[Data excerpts start]

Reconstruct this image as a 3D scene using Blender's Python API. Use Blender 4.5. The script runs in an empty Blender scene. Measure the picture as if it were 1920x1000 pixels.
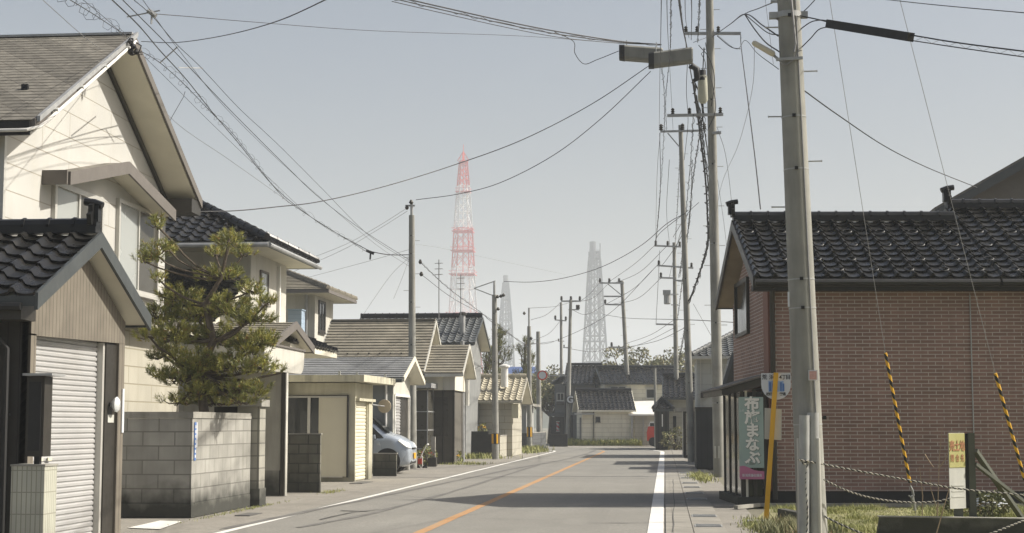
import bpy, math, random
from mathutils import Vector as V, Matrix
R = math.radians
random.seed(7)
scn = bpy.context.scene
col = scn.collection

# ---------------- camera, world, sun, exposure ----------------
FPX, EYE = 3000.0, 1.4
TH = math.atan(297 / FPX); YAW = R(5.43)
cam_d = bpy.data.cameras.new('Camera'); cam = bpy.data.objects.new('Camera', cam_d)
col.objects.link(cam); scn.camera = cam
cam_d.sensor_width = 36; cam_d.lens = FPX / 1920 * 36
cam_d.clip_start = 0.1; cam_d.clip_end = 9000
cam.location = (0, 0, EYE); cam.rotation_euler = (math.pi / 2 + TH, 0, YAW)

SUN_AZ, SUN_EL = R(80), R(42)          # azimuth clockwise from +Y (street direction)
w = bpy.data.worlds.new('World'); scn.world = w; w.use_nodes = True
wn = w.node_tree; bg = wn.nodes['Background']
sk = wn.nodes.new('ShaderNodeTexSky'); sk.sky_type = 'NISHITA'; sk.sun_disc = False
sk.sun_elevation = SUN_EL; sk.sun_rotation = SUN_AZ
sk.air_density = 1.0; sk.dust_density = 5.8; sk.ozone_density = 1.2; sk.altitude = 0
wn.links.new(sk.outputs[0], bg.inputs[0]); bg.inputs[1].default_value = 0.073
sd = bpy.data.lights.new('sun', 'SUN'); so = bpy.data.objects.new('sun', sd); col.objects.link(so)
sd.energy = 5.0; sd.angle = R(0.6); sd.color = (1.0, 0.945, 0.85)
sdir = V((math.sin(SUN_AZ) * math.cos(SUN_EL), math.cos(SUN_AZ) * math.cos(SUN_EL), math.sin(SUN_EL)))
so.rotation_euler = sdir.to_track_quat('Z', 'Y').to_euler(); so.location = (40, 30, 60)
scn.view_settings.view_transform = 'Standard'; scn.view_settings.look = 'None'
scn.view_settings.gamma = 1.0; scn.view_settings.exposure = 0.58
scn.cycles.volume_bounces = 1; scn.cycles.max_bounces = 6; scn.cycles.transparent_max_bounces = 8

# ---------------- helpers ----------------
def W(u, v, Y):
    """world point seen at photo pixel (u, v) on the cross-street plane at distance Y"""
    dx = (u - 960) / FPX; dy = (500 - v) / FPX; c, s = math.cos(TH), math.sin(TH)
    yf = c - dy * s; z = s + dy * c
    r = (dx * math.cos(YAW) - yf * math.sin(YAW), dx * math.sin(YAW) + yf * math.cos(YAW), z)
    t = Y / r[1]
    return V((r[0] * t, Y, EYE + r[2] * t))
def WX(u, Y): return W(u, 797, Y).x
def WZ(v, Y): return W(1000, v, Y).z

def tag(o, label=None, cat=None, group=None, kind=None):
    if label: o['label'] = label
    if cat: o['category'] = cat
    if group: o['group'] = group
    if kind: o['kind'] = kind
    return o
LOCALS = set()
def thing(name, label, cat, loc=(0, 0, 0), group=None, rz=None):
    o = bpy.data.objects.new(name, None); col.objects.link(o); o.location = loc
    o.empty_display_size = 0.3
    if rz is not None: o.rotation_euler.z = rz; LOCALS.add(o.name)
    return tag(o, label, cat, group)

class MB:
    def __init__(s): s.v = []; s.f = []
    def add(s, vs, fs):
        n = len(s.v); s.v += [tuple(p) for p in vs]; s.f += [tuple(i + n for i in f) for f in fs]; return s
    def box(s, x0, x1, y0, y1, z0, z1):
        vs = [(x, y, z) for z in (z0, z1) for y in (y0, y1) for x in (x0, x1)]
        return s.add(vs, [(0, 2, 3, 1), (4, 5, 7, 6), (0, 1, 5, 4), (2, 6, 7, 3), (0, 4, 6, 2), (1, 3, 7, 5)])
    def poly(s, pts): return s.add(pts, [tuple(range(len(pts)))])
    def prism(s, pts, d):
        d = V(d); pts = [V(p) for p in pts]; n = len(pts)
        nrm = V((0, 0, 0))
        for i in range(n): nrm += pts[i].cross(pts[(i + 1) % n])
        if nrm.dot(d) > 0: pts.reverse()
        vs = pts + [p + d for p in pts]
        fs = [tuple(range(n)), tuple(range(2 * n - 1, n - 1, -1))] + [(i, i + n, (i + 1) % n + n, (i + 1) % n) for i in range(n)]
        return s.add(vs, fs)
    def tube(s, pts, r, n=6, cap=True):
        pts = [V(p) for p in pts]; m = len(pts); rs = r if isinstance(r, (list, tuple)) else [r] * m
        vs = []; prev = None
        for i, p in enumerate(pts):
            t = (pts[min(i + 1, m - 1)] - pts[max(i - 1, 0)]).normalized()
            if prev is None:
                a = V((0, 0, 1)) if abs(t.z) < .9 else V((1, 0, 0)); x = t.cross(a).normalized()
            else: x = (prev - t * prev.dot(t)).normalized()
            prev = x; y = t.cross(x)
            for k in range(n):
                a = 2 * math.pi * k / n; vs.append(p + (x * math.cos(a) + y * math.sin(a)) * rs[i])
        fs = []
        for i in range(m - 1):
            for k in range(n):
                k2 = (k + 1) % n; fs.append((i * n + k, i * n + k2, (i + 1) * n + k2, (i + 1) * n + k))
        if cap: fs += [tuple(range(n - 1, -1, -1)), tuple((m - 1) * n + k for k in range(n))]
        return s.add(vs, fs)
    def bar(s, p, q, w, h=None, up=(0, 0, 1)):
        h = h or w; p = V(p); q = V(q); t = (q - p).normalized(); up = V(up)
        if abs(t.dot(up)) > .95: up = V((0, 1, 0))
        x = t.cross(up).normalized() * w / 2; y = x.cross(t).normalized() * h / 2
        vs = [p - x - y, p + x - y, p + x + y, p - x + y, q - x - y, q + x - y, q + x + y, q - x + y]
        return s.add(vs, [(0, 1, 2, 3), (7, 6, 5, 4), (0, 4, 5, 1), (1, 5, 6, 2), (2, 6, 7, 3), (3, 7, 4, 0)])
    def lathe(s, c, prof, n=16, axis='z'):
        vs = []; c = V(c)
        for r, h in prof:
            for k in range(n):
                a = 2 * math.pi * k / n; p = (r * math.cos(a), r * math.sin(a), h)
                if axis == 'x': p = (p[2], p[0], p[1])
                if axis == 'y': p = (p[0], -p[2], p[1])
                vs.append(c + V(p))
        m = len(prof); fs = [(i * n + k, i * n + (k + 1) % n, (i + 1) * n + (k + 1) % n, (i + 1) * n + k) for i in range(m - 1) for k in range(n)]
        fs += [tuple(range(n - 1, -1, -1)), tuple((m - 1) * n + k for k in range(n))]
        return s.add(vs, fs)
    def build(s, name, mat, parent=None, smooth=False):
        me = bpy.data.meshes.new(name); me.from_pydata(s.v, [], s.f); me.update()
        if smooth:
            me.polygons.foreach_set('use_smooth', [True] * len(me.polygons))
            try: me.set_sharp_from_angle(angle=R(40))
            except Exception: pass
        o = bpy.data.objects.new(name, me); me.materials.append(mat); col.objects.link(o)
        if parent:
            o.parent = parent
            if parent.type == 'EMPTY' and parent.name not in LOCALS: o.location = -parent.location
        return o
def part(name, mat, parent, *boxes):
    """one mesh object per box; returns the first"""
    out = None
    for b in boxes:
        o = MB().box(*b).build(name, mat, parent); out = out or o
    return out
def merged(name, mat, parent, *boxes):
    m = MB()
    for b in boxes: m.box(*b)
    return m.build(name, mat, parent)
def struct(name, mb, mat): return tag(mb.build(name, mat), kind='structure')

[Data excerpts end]
[Data excerpts start]

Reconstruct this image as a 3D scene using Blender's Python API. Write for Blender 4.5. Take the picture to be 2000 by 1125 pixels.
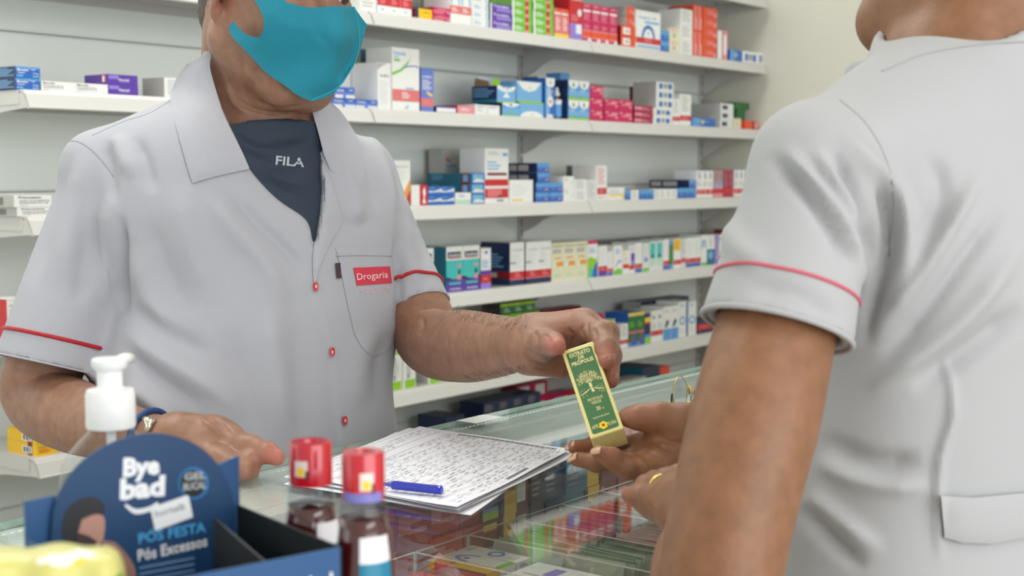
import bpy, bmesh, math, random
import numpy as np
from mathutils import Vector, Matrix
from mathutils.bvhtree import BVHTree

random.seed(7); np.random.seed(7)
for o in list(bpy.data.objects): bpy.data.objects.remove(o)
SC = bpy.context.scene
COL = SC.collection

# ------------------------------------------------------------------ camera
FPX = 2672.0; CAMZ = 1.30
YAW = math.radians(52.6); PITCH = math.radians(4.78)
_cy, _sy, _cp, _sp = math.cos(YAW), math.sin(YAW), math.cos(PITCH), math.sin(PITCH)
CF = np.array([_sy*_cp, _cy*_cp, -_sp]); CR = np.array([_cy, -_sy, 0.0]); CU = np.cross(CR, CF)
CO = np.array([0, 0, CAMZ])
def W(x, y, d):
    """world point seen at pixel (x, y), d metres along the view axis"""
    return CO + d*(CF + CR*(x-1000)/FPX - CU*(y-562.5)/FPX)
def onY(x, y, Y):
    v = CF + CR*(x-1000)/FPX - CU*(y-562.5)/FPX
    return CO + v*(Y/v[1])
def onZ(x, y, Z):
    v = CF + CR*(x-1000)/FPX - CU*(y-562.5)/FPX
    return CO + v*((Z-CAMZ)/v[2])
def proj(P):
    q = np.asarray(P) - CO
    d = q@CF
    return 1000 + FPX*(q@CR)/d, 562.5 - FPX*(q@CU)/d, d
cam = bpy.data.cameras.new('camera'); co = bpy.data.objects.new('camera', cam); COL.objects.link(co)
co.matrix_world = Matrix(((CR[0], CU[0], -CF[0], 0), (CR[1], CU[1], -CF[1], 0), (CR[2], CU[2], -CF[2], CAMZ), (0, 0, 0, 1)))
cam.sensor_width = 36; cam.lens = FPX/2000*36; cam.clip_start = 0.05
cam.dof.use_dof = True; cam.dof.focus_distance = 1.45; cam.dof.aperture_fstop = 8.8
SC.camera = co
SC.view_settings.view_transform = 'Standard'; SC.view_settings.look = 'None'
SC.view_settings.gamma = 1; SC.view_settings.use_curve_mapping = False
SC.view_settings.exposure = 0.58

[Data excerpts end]

- [Exercise directions]
Give only the lines from the one with "were 1920x1000 pixels." to the one with "col = scn.collection", both included, again and exactly; leave the images out.

- [Response to this task]
Reconstruct this image as a 3D scene using Blender's Python API. Use Blender 4.5. The script runs in an empty Blender scene. Measure the picture as if it were 1920x1000 pixels.
import bpy, math, random
from mathutils import Vector as V, Matrix
R = math.radians
random.seed(7)
scn = bpy.context.scene
col = scn.collection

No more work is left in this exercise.